Anzi con un riguardo a coloro che a lungo sono stati tenuti lontani dal programmare, dall'inventare, dal guidare: le donne per esempio e gli ultimi. Abbiamo bisogno degli occhi di tutti, della mani di tutti, del cuore di tutti. Abbiamo bisogno di coraggio per aprire vie nuove al vangelo, in ascolto dell'oggi della storia, l'oggi che ci è toccato. Occorre coraggio. Ce lo ricordava Papa Francesco nella Messa di inizio di questo cammino. Dicendo: "Ogni incontro - lo sappiamo - richiede apertura, coraggio, disponibilità a lasciarsi interpellare dal volto e dalla storia dell'altro. Mentre talvolta preferiamo ripararci in rapporti formali o indossare maschere di circostanza - lo spirito clericale e di corte: sono più 'monsieur l'abbé' che 'padre' -, l'incontro ci cambia e spesso ci suggerisce vie nuove che non pensavamo di percorrere".
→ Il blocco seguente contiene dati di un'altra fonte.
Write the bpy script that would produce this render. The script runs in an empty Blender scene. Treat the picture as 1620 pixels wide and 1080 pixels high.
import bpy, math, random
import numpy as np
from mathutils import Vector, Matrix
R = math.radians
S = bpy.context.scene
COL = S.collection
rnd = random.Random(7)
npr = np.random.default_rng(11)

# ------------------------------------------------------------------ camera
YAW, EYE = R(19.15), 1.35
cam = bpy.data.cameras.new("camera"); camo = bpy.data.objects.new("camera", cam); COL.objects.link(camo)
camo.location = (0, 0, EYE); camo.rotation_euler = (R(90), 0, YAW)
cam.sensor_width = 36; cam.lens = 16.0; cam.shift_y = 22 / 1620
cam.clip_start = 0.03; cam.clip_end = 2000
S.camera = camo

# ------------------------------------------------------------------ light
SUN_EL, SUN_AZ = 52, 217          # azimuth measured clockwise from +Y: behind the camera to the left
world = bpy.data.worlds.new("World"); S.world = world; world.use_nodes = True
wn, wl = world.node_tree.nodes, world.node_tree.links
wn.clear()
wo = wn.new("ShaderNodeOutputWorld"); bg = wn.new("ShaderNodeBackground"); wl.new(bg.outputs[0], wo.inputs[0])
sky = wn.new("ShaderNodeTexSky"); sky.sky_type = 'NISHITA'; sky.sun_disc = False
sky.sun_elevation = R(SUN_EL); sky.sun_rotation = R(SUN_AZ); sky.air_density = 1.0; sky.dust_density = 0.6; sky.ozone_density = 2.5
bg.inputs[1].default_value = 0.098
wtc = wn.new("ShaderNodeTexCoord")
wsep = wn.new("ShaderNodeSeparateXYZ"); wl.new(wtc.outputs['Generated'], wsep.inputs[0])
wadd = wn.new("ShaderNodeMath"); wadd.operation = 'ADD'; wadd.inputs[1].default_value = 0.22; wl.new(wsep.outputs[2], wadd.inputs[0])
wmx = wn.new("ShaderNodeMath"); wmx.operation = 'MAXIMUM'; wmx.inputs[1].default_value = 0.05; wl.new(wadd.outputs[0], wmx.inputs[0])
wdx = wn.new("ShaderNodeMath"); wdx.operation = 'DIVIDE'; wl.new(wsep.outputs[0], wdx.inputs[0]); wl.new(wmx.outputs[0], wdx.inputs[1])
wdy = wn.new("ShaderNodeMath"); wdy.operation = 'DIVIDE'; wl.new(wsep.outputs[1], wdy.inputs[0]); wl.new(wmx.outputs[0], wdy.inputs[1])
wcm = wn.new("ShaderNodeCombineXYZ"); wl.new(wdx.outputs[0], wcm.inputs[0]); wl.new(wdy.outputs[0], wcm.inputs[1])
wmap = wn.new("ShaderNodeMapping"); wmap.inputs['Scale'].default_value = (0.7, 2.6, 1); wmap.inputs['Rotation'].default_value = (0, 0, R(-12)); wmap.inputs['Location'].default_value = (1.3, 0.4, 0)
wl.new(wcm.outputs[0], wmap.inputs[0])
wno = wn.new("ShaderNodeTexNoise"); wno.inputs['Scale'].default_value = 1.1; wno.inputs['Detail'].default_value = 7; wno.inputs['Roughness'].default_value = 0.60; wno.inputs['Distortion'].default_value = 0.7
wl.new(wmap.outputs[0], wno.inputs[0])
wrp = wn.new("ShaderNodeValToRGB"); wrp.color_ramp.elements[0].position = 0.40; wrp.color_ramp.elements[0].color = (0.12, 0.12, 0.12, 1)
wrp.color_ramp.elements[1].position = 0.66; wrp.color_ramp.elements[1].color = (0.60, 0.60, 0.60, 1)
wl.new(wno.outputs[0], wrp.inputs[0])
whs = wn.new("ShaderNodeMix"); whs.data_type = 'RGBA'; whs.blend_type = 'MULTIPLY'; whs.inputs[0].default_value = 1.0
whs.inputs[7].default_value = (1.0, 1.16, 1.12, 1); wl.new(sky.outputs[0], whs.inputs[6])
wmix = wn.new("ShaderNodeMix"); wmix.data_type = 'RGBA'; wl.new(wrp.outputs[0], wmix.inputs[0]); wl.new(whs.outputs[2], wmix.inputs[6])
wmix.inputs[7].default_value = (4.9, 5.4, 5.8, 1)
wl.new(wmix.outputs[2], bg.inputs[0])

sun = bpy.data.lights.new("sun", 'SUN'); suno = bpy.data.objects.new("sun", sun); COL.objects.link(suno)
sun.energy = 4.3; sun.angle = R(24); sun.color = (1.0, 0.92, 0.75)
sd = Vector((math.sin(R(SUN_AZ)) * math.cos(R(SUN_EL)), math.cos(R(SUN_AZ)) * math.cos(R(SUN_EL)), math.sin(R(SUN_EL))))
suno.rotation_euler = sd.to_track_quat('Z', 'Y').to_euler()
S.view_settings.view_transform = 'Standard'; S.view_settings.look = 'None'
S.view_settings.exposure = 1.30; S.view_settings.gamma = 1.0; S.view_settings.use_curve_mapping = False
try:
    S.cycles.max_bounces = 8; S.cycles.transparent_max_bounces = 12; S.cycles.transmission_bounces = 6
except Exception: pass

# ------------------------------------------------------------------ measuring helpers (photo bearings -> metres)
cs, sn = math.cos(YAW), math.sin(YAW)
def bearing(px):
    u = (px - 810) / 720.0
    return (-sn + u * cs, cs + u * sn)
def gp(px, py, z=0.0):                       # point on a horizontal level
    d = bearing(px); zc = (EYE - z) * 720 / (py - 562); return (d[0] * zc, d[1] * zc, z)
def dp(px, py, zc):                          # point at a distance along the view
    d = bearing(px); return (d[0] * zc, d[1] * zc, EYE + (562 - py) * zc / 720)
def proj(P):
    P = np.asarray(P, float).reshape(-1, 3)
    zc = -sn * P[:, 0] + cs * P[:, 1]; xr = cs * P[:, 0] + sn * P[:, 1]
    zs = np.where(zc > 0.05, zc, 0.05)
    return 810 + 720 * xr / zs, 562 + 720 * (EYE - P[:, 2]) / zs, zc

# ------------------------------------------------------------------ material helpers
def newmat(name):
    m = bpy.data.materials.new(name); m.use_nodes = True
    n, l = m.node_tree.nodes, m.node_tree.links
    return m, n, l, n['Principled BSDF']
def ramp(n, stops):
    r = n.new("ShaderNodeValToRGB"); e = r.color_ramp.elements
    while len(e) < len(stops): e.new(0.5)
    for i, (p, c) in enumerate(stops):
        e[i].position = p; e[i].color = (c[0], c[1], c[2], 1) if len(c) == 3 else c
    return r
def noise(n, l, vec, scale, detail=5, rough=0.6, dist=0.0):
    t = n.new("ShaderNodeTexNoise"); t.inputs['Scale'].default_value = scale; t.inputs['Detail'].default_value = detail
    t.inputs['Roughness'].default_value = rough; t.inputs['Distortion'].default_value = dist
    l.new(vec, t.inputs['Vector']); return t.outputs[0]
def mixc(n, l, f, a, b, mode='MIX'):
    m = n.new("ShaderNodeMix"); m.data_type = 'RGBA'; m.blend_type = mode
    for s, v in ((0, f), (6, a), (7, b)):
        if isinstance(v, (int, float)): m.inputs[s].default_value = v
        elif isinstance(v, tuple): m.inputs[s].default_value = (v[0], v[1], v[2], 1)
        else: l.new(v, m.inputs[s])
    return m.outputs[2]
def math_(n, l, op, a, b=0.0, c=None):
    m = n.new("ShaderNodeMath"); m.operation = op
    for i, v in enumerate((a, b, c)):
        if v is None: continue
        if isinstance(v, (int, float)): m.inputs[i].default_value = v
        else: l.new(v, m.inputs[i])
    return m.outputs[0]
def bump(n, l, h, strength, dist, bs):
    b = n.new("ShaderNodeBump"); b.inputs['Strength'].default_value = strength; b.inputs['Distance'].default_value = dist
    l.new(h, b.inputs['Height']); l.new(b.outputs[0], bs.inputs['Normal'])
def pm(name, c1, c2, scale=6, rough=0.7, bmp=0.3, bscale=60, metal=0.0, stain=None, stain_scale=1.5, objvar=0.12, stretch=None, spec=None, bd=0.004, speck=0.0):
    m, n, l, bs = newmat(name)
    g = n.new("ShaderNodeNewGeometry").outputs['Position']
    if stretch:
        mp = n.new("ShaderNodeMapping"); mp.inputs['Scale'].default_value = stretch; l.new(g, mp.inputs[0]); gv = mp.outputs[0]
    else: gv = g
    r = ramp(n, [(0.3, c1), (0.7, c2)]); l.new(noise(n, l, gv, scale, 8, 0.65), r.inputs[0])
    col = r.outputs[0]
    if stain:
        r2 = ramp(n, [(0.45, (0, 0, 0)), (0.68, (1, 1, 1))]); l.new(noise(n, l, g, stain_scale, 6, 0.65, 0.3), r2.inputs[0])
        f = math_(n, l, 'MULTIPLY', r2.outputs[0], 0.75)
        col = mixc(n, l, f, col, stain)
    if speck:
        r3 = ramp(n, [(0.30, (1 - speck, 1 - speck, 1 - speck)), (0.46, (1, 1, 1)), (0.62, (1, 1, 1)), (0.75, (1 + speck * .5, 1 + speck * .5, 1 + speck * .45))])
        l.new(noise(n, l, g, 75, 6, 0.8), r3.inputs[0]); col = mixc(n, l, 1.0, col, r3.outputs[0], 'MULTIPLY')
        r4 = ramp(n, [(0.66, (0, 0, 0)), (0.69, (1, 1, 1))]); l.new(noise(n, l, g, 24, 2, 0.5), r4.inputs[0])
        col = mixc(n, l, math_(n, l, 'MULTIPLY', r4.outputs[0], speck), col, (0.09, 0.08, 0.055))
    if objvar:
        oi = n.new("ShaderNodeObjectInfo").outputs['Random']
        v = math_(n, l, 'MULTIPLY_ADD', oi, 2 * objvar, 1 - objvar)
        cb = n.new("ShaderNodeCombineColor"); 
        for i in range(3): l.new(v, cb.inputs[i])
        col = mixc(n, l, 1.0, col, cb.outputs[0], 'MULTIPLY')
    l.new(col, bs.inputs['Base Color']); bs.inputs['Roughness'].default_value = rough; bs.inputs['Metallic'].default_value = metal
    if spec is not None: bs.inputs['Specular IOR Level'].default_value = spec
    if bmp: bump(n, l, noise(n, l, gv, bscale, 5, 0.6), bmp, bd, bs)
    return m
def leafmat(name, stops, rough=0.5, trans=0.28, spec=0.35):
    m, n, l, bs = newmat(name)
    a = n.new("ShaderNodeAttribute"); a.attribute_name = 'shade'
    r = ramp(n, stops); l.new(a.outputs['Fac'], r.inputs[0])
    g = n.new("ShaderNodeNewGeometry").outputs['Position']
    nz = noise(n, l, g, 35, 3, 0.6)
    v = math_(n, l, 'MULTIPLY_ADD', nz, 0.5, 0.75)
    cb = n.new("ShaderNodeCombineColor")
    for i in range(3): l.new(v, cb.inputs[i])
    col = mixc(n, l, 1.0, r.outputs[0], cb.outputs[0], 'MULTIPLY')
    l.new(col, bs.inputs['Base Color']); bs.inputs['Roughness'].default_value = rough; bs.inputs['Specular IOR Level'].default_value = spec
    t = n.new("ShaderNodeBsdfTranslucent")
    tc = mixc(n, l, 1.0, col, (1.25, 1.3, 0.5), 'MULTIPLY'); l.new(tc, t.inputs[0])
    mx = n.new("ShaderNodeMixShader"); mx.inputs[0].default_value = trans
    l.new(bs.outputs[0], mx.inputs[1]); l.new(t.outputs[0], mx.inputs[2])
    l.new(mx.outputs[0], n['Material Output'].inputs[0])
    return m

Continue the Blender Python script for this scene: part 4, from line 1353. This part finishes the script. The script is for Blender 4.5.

Usciamo dalla cattedrale. Ad accenderci è la passione per il cantiere chiesa, ma non solo. Ci accende - anche in forza della fede che ci abita - passione per il cantiere della casa comune. Anche la casa comune è sempre in costruzione, anche la casa comune ha bisogno di visioni di grande respiro, della bellezza di un progetto che ci accenda gli occhi. Come sarebbe bello se, resistendo al vuoto disperante delle approssimazioni, alla ristrettezza soffocante degli interessi di parte, alle ubriacature degli slogan, al rimpianto troppo facile per ciò che è passato, ritornasse passione e - lasciatemi dire la parola - entusiasmo per la casa comune che ha bisogno degli occhi di tutti, delle mani di tutti, del cuore di tutti. Sì, le nostre mani. E altre più segrete, più ingegnose delle nostre. Che costruiscono con noi, e portano a compimento l'opera, le mani di Dio.

Non solo con noi a costruire, ma anche a custodire, secondo una parola imperdibile del vangelo di oggi, parola di Gesù a proposito delle sue pecore: "Nessuno le strapperà dalla mia mano". Niente, nessuno.